Pur in un paese che sembra abbia smarrito l’attitudine all’indignazione, ha destato scalpore la performance riccamente remunerata di Renzi a Riad al soglio del principe Bin Salman, uomo forte del regime saudita, che recluta opinion leader allo scopo di darsi un’improbabile rispettabilità.
Taluni hanno sollevato interrogativi circa la liceità dell’impresa in punto di diritto, circa un più che sospetto conflitto di interessi di un senatore della Repubblica e capo partito, e comunque circa la palese inopportunità di quella prestazione nel pieno della crisi di governo da lui stesso provocata.
Non suoni eccentrico (poi spiegherò), ma luogo e temi hanno evocato in me il ricordo di Giorgio La Pira: il Mediterraneo, Firenze, le città, il Rinascimento, i diritti dell’uomo, il lavoro.
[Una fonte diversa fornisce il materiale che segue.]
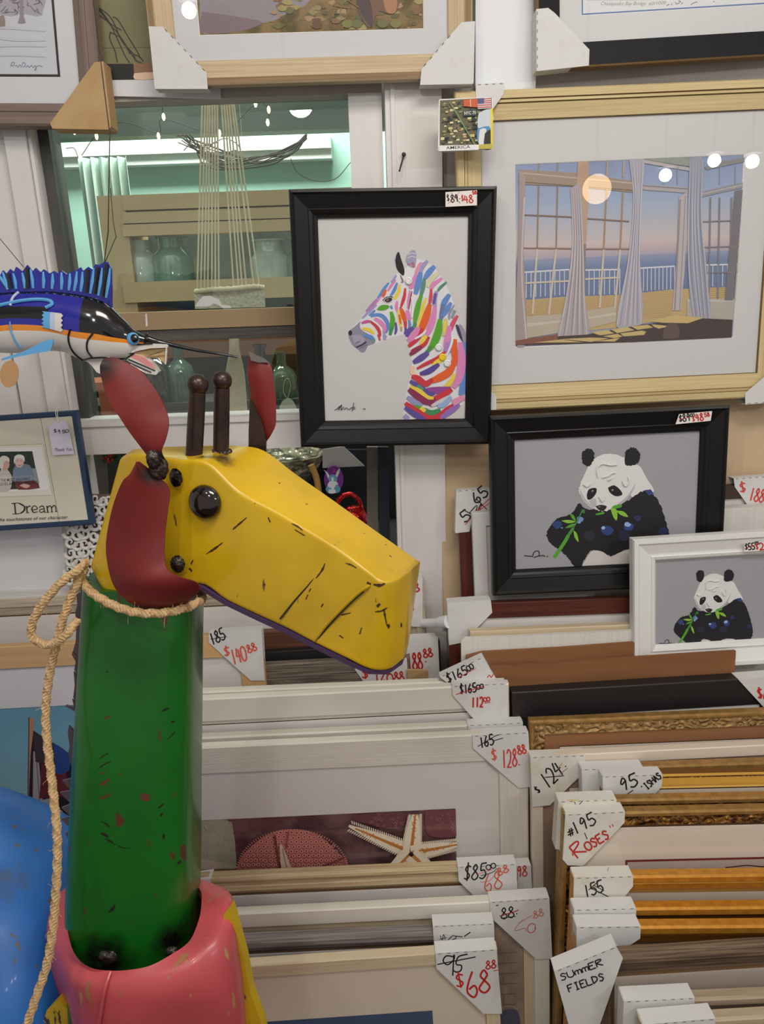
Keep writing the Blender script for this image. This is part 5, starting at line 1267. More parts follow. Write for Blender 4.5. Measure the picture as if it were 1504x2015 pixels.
pr.write('185', (84, 158), (145, 128), 52, 4, BLACK, .15); pr.line([(78, 130), (150, 118)], 3, BLACK, 0); pr.write('$', (140, 208), (166, 203), 40, 4, PINKRED); pr.write('140', (178, 244), (240, 222), 66, 4.5, PINKRED, .1); pr.write('88', (246, 192), (284, 176), 36, 4, PINKRED); done(pr)

# ---- white stack in the middle
LE = 300
def lx(x0, x1):       # extend a top-edge line leftwards behind the neck
    def f(xa, ya, xb, yb): return (x0, ya + (yb - ya) * (x0 - xa) / (xb - xa)), (x1, ya + (yb - ya) * (x1 - xa) / (xb - xa))
    return f
STEP = [(0, -0.003), (0.003, 0.0), (0.050, -0.002), (0.051, -0.007), (0.060, -0.008), (0.061, -0.012)]
P, rc_, r, a = std('framed_picture', *lx(300, 964)(393, 1362, 865, 1342), 1.372, 'cream frame behind the 112.00 one, its corner sleeve tipped askew', STEP, [CRMW])
pr = protector('white cardboard corner tipped askew, reading 165.00 struck out', P, [(866, 1332), (950, 1293), (979, 1342), (985, 1360), (900, 1360)], 0.02, (0, 1), (0,))
pr.mp = crop(380, 1200, 2.2448); pr.write('$165', (1130, 326), (1215, 282), 40, 4, BLACK, .1); pr.write('00', (1218, 272), (1242, 256), 24, 3.5, BLACK); pr.line([(1170, 300), (1250, 258)], 3, (214, 60, 90), 0); pr.line([(1300, 300), (1310, 288), (1318, 298), (1326, 284)], 4, RED); done(pr)
P, rc_, r, a = std('framed_picture', *lx(300, 1002)(393, 1376, 892, 1351), 1.347, 'smooth cream frame with the 112.00 corner', STEP, [CRMW])
pr = protector('white cardboard corner reading 165.00 struck out and 112.00', P, [(890, 1350), (995, 1345), (999, 1414), (934, 1416), (891, 1368)], 0.024, (0, 1), (0,))
pr.mp = crop(380, 1200, 2.2448); pr.write('$165', (1180, 374), (1252, 362), 40, 4, BLACK, .1); pr.write('00', (1256, 352), (1284, 346), 20, 3.5, BLACK); pr.line([(1162, 374), (1284, 336)], 3.5, (206, 40, 46), 0); pr.write('112', (1230, 432), (1282, 428), 44, 4.5, RED, .1); pr.write('00', (1286, 406), (1312, 402), 18, 3.5, RED); pr.line([(1288, 412), (1314, 408)], 3, RED, 0); done(pr)
FLT = [(0, -0.003), (0.003, 0.0), (0.058, -0.0015), (0.060, -0.006)]
P, rc_, r, a = std('framed_picture', *lx(300, 1030)(393, 1452, 925, 1427), 1.322, 'off-white grained frame just behind the seashell picture', FLT, [OFFW])
pr = protector('white cardboard corner mostly covered by the 128.88 one', P, [(921, 1427), (1028, 1422), (1034, 1520), (1000, 1520), (922, 1445)], 0.024, (0, 1), (0,)); done(pr)
SHC = [(250, 1620), (899, 1592), (901, 1800), (250, 1830)]
P, rc_, r, a = std('framed_print', *lx(300, 1040)(393, 1471, 930, 1446), 1.29, 'seashell and starfish photograph in an off-white grained frame, 128.88 corner', FLT, [OFFW], win=lambda P: win_rect(P, SHC, -0.006), printed=pbr('plum_backdrop', (84, 52, 56), 0.6, 0, .4, 0, ((14, 14, 14), (124, 88, 92), 0.42, 0.62)), mat_col=(222, 217, 212))
a.mp = crop(380, 1560, 2.892); a.step = 0.00002
rn = random.Random(8)
UR, UR2, UH = (190, 112, 104), (128, 58, 60), (222, 160, 148)
a.poly([(-60, 160), (190, 158), (228, 230), (240, 330), (220, 450), (-60, 460)], (176, 172, 150), 3)
for k in range(90):
    x, y = rn.uniform(-50, 225), rn.uniform(170, 420); a.dot(x, y, 5.5, (204, 200, 180)); a.dot(x, y, 2.5, (130, 124, 104))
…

Più chiaramente: il rovesciamento della lezione di una figura che Renzi conosce, avendogli dedicato la sua tesi di laurea ed essendo stato, La Pira, a sua volta, sindaco di Firenze.
La cronaca, supportata da immagini francamente imbarazzanti, dà conto di un Renzi nella parte del compiacente intervistatore del controverso principe saudita, uomo forte di un regime oscurantista e sanguinario, che viola i diritti di libertà e i diritti sociali, perseguita minoranze e omosessuali, discrimina oltre ogni limite le donne, fa a pezzi i dissidenti.
Abbiamo altresì appreso che Renzi ha fatto cenno al ruolo di Firenze nel Rinascimento italiano cui dovrebbe ispirarsi l’Arabia Saudita con un suo nuovo, ambizioso piano di investimenti. In un infelice passaggio, il Nostro ha altresì confidato di invidiare il costo del lavoro di quella regione. Ove sono largamente praticati salari da fame, sfruttamento, schiavizzazione dei lavoratori immigrati e sono conculcati i diritti e le garanzie sindacali.
Quanto lontano da La Pira!
Tutte questioni che – ripeto – videro impegnato Giorgio La Pira in un senso esattamente opposto. Penso ai Colloqui Mediterranei e dei sindaci delle grandi città del mondo da lui convocati a Firenze, nei quali, con accenti profetici, evocava il “sentiero di Isaia” («forgeranno le loro spade in vomeri, le loro lance in falci»), prospettava un disarmo generale, assimilava il Mediterraneo al lago di Tiberiade, culla delle civiltà monoteiste e cioè – parole sue – della triplice “famiglia di Abramo” (ebraismo, cristianesimo, islam). Una profezia di fratellanza e di pace. Decisamente lontana dai tratti della potenza armata fino ai denti dell’attuale Arabia Saudita impegnata in guerre sanguinarie, che hanno indotto finalmente il nostro parlamento a revocare, proprio nelle stesse ore, la vendita di armi ad essa destinate.
Penso alle ispirate riflessioni lapiriane sulla vocazione universalistica di Firenze quale città della scienza, dell’arte e della bellezza, grazie ai suoi grandi del Rinascimento. Penso alla sua singolarissima sensibilità per i diritti sociali e del lavoro e per “le attese della povera gente” (titolo di un suo celebre saggio ispirato al Keynesismo pubblicato sulla rivista dossettiana Cronache sociali).
Penso alla concreta sollecitudine per i poveri cui dava del suo, in una sorta di appuntamento domenicale, alla porta delle chiese di San Procolo e di Badia da lui frequentate.
Ancora: penso al La Pira che, relatore, in apertura dell’Assemblea costituente, tracciò le linee portanti della nostra architettura costituzionale e, segnatamente, i principi e i diritti fondamentali scolpiti nella prima parte della nostra Carta. A cominciare dai principi di dignità e uguaglianza delle persone, senza distinzione di sesso, di censo, di lingua, di razza, di religione. Diritti di libertà, diritti politici, diritti sociali che figurano nelle Costituzioni democratiche postbelliche e nelle grandi Carte internazionali dei diritti e che disegnano ordinamenti, Stati e società agli antipodi di quelli della teocrazia di Riad.
L’omaggio reso alla monarchia saudita e ai petrodollari custoditi nei suoi forzieri, il credito offerto al “rinascimento” patrocinato da quel regime, le parole “dal sen sfuggite” circa il loro invidiabile costo del lavoro farebbero trasecolare La Pira. Ma soprattutto gettano una luce retrospettiva sul tempo, neppure così lontano, nel quale Renzi si propose – e molti gli dettero credito – come campione della “nuova politica” e leader della sinistra italiana alla testa di un partito che si definiva democratico.